___ Supplied material
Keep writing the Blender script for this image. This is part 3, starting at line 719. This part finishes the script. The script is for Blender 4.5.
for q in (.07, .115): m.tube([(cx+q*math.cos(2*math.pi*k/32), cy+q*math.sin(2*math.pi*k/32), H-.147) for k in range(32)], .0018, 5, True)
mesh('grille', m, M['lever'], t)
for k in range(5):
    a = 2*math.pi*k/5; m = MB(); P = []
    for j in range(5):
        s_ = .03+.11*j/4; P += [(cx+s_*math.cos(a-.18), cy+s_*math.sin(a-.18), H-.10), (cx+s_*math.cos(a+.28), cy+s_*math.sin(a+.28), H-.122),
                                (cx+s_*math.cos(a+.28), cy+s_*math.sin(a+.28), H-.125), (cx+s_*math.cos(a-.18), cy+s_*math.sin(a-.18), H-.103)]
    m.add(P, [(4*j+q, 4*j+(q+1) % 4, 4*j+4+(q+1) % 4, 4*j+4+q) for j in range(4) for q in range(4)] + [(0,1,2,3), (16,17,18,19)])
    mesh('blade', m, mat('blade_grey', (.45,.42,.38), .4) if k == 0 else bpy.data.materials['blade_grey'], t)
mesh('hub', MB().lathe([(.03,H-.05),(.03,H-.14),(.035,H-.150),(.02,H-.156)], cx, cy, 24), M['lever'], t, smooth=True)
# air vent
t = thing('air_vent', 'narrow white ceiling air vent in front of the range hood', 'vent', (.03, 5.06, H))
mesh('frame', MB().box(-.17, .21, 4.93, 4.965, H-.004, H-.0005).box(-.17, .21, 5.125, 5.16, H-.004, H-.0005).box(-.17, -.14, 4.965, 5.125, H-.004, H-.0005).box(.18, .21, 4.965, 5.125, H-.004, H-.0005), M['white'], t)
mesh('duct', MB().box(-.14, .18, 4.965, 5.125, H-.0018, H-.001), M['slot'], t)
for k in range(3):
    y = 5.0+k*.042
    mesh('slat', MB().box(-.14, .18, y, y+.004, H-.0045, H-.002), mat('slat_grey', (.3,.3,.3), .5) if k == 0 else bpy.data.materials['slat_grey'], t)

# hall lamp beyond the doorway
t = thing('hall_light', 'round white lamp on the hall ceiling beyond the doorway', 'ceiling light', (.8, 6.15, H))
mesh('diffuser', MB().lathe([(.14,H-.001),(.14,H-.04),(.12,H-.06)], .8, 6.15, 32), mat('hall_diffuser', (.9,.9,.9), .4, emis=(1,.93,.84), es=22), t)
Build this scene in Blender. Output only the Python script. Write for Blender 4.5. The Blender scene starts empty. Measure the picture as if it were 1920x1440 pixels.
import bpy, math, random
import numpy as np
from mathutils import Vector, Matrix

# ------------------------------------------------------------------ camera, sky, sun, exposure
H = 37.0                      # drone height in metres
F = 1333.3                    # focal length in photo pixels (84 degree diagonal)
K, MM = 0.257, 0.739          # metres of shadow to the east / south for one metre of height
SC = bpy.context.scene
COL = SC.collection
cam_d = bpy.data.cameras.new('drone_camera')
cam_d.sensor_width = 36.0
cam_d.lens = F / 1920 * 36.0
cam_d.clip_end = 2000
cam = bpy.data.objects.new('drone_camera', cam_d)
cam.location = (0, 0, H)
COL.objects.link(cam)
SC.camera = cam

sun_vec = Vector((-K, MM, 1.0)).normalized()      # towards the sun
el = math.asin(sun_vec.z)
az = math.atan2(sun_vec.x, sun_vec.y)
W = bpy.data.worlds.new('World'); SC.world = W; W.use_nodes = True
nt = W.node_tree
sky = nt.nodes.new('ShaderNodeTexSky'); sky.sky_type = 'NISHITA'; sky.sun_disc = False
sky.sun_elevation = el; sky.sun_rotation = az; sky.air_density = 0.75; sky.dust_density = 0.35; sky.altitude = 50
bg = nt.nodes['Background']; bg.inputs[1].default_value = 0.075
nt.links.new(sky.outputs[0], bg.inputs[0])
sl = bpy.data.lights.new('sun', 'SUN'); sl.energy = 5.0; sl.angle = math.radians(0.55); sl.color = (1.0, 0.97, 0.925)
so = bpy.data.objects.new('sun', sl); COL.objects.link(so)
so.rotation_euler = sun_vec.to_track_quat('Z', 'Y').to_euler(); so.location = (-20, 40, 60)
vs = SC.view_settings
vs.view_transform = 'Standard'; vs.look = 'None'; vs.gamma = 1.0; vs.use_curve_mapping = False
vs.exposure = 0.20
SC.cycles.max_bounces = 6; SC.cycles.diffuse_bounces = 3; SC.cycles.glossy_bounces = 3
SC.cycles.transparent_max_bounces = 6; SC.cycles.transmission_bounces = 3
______
__What to do__
The lines from the one containing "Build this scene" to the one containing "SC.camera = cam", both included, are to be extracted exactly; give no other line.

__Solution to this problem__
Build this scene in Blender. Output only the Python script. Write for Blender 4.5. The Blender scene starts empty. Measure the picture as if it were 1920x1440 pixels.
import bpy, math, random
import numpy as np
from mathutils import Vector, Matrix

# ------------------------------------------------------------------ camera, sky, sun, exposure
H = 37.0                      # drone height in metres
F = 1333.3                    # focal length in photo pixels (84 degree diagonal)
K, MM = 0.257, 0.739          # metres of shadow to the east / south for one metre of height
SC = bpy.context.scene
COL = SC.collection
cam_d = bpy.data.cameras.new('drone_camera')
cam_d.sensor_width = 36.0
cam_d.lens = F / 1920 * 36.0
cam_d.clip_end = 2000
cam = bpy.data.objects.new('drone_camera', cam_d)
cam.location = (0, 0, H)
COL.objects.link(cam)
SC.camera = cam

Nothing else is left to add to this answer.